**Given instruction**: Write out the entries again exactly as they are given.

**Data listing**:
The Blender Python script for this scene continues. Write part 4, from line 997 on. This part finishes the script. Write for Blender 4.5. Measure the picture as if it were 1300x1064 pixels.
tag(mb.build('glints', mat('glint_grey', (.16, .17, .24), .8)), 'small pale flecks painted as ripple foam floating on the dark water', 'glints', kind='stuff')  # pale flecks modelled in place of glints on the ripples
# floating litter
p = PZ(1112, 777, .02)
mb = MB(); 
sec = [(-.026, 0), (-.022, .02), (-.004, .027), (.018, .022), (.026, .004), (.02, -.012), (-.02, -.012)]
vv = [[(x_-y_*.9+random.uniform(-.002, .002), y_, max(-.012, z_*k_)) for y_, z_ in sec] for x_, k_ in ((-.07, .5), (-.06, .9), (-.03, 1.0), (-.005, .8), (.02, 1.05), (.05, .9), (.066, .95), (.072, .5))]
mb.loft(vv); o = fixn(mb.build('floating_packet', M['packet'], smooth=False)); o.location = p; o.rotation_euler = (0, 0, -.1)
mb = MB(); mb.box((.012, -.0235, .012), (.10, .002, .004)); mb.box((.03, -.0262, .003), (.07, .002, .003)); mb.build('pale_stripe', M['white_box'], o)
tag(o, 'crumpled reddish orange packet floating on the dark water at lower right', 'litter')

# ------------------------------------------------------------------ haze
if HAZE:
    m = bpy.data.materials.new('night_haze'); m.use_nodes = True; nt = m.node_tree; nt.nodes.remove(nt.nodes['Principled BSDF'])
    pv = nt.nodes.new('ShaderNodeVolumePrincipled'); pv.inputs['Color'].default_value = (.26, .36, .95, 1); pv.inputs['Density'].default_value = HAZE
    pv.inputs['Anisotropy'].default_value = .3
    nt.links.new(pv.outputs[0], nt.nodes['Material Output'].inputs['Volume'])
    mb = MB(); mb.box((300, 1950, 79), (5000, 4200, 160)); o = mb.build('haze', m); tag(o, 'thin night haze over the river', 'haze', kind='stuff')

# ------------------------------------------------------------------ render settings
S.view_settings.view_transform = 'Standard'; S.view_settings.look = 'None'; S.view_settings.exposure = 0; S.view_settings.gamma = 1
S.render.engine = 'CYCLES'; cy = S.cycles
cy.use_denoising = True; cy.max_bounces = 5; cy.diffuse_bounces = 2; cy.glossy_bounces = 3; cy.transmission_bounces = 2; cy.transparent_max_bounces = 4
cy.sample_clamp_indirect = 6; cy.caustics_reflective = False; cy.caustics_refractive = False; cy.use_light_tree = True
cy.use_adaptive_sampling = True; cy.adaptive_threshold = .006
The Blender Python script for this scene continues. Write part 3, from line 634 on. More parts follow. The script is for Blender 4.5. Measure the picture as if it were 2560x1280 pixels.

**Output of the task**:
The Blender Python script for this scene continues. Write part 4, from line 997 on. This part finishes the script. Write for Blender 4.5. Measure the picture as if it were 1300x1064 pixels.
tag(mb.build('glints', mat('glint_grey', (.16, .17, .24), .8)), 'small pale flecks painted as ripple foam floating on the dark water', 'glints', kind='stuff')  # pale flecks modelled in place of glints on the ripples
# floating litter
p = PZ(1112, 777, .02)
mb = MB(); 
sec = [(-.026, 0), (-.022, .02), (-.004, .027), (.018, .022), (.026, .004), (.02, -.012), (-.02, -.012)]
vv = [[(x_-y_*.9+random.uniform(-.002, .002), y_, max(-.012, z_*k_)) for y_, z_ in sec] for x_, k_ in ((-.07, .5), (-.06, .9), (-.03, 1.0), (-.005, .8), (.02, 1.05), (.05, .9), (.066, .95), (.072, .5))]
mb.loft(vv); o = fixn(mb.build('floating_packet', M['packet'], smooth=False)); o.location = p; o.rotation_euler = (0, 0, -.1)
mb = MB(); mb.box((.012, -.0235, .012), (.10, .002, .004)); mb.box((.03, -.0262, .003), (.07, .002, .003)); mb.build('pale_stripe', M['white_box'], o)
tag(o, 'crumpled reddish orange packet floating on the dark water at lower right', 'litter')

# ------------------------------------------------------------------ haze
if HAZE:
    m = bpy.data.materials.new('night_haze'); m.use_nodes = True; nt = m.node_tree; nt.nodes.remove(nt.nodes['Principled BSDF'])
    pv = nt.nodes.new('ShaderNodeVolumePrincipled'); pv.inputs['Color'].default_value = (.26, .36, .95, 1); pv.inputs['Density'].default_value = HAZE
    pv.inputs['Anisotropy'].default_value = .3
    nt.links.new(pv.outputs[0], nt.nodes['Material Output'].inputs['Volume'])
    mb = MB(); mb.box((300, 1950, 79), (5000, 4200, 160)); o = mb.build('haze', m); tag(o, 'thin night haze over the river', 'haze', kind='stuff')

# ------------------------------------------------------------------ render settings
S.view_settings.view_transform = 'Standard'; S.view_settings.look = 'None'; S.view_settings.exposure = 0; S.view_settings.gamma = 1
S.render.engine = 'CYCLES'; cy = S.cycles
cy.use_denoising = True; cy.max_bounces = 5; cy.diffuse_bounces = 2; cy.glossy_bounces = 3; cy.transmission_bounces = 2; cy.transparent_max_bounces = 4
cy.sample_clamp_indirect = 6; cy.caustics_reflective = False; cy.caustics_refractive = False; cy.use_light_tree = True
cy.use_adaptive_sampling = True; cy.adaptive_threshold = .006
The Blender Python script for this scene continues. Write part 3, from line 634 on. More parts follow. The script is for Blender 4.5. Measure the picture as if it were 2560x1280 pixels.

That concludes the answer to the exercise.